- _Short problem_
Search the listing below for the string "from" and copy every line where it occurs.

- _Material for this task_
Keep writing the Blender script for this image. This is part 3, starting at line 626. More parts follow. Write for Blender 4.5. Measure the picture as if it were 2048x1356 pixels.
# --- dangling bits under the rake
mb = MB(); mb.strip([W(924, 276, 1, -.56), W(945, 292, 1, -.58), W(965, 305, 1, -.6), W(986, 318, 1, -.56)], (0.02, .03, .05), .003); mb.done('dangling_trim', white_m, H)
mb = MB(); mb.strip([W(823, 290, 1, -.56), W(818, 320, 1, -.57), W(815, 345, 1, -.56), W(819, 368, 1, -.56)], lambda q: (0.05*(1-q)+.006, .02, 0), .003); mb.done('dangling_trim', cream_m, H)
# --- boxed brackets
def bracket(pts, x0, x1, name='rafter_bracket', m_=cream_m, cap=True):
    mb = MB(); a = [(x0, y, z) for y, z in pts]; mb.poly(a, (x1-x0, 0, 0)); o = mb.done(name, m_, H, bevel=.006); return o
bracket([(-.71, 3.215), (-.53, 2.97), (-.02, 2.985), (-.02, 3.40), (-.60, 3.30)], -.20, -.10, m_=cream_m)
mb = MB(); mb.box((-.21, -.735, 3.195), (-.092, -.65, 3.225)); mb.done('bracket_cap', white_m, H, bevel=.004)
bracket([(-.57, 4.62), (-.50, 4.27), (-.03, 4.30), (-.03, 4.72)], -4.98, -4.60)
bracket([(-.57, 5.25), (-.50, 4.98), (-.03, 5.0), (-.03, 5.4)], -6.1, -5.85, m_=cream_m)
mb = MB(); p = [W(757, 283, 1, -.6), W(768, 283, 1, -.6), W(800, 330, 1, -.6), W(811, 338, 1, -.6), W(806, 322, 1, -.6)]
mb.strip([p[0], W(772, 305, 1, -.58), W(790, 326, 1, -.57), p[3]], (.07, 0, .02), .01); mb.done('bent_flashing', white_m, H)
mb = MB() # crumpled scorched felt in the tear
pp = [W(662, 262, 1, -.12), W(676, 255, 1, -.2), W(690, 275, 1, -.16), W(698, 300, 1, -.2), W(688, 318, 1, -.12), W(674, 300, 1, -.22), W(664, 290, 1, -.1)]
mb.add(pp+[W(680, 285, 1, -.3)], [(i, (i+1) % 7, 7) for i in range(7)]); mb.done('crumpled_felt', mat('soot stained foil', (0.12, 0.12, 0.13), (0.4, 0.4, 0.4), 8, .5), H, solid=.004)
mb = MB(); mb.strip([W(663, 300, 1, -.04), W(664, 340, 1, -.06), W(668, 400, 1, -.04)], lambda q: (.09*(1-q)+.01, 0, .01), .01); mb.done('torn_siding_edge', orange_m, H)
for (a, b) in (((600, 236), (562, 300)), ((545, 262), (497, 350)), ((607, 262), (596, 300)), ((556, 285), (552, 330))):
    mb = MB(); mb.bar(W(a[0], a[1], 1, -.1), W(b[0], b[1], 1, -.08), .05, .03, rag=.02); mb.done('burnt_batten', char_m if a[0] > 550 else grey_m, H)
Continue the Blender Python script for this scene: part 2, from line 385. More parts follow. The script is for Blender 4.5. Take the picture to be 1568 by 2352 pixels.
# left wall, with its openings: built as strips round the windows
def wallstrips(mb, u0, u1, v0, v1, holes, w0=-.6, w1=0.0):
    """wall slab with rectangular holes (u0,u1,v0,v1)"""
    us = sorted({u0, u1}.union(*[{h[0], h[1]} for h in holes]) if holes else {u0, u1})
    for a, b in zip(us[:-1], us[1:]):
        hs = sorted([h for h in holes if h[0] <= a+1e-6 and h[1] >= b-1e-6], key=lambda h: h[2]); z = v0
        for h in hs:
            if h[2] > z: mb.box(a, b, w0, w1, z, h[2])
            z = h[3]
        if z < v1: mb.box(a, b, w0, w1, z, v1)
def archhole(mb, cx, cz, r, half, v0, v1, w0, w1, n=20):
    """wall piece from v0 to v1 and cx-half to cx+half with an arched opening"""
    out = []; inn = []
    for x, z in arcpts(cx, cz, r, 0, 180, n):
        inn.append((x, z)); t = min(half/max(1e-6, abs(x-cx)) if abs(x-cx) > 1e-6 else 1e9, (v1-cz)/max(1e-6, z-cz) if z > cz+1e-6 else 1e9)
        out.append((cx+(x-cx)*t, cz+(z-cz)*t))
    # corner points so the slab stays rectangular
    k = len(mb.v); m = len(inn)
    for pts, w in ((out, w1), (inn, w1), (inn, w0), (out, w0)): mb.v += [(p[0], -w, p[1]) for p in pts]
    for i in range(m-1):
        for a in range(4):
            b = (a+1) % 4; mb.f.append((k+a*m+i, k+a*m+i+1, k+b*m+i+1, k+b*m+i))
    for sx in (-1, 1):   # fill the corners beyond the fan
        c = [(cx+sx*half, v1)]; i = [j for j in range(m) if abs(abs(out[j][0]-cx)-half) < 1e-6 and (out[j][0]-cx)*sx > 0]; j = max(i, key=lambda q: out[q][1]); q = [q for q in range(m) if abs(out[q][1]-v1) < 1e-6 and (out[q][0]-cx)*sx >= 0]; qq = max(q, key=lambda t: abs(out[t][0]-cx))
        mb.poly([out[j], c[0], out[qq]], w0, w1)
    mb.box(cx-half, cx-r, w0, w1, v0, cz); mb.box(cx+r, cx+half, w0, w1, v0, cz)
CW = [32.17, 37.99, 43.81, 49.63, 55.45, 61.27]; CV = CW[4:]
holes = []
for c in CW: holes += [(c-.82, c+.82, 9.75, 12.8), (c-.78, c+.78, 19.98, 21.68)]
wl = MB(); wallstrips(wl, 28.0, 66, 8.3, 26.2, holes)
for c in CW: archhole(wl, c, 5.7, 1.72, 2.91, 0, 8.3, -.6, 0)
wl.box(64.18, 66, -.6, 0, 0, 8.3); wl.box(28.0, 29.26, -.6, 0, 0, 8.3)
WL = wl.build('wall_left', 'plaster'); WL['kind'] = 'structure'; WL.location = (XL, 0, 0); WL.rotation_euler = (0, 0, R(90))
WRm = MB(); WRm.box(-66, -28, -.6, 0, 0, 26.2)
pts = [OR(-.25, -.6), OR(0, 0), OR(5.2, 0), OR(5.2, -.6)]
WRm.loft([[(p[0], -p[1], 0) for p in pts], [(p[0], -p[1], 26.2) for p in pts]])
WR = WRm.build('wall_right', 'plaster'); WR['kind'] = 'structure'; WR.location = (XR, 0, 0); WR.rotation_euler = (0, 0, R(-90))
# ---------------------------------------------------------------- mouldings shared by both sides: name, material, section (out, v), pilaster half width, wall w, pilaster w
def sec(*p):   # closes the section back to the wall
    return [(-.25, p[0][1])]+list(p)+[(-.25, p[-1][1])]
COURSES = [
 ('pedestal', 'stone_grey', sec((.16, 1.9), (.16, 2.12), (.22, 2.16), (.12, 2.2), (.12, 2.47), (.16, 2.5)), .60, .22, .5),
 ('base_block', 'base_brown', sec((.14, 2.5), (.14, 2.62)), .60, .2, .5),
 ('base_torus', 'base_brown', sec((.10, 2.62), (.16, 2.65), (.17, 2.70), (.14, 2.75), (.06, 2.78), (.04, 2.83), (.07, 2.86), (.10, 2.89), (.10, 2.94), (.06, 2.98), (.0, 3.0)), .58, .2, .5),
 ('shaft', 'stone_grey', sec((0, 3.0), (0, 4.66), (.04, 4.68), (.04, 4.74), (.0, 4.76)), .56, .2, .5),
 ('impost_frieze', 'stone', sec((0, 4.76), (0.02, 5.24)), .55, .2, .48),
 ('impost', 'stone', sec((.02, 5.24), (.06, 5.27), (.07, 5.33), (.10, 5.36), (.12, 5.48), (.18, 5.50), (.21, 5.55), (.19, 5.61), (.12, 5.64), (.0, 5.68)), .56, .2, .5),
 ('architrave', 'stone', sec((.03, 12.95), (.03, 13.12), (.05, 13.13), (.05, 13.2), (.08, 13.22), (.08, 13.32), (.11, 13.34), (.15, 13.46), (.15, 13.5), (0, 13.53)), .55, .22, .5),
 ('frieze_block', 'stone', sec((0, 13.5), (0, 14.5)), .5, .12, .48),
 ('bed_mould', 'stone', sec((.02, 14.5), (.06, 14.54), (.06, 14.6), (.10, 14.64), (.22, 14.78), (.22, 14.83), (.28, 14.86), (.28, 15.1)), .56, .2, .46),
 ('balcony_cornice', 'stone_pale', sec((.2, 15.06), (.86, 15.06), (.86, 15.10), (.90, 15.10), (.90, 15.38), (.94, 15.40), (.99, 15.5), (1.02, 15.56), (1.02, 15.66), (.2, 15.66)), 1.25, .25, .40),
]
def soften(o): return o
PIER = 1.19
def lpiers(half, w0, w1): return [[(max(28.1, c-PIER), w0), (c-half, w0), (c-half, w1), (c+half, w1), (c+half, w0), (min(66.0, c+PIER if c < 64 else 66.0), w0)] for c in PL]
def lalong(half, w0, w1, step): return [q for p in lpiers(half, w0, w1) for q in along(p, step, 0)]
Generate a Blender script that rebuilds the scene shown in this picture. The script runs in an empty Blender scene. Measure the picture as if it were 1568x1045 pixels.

- _Correct response_
Continue the Blender Python script for this scene: part 2, from line 385. More parts follow. The script is for Blender 4.5. Take the picture to be 1568 by 2352 pixels.
    """wall piece from v0 to v1 and cx-half to cx+half with an arched opening"""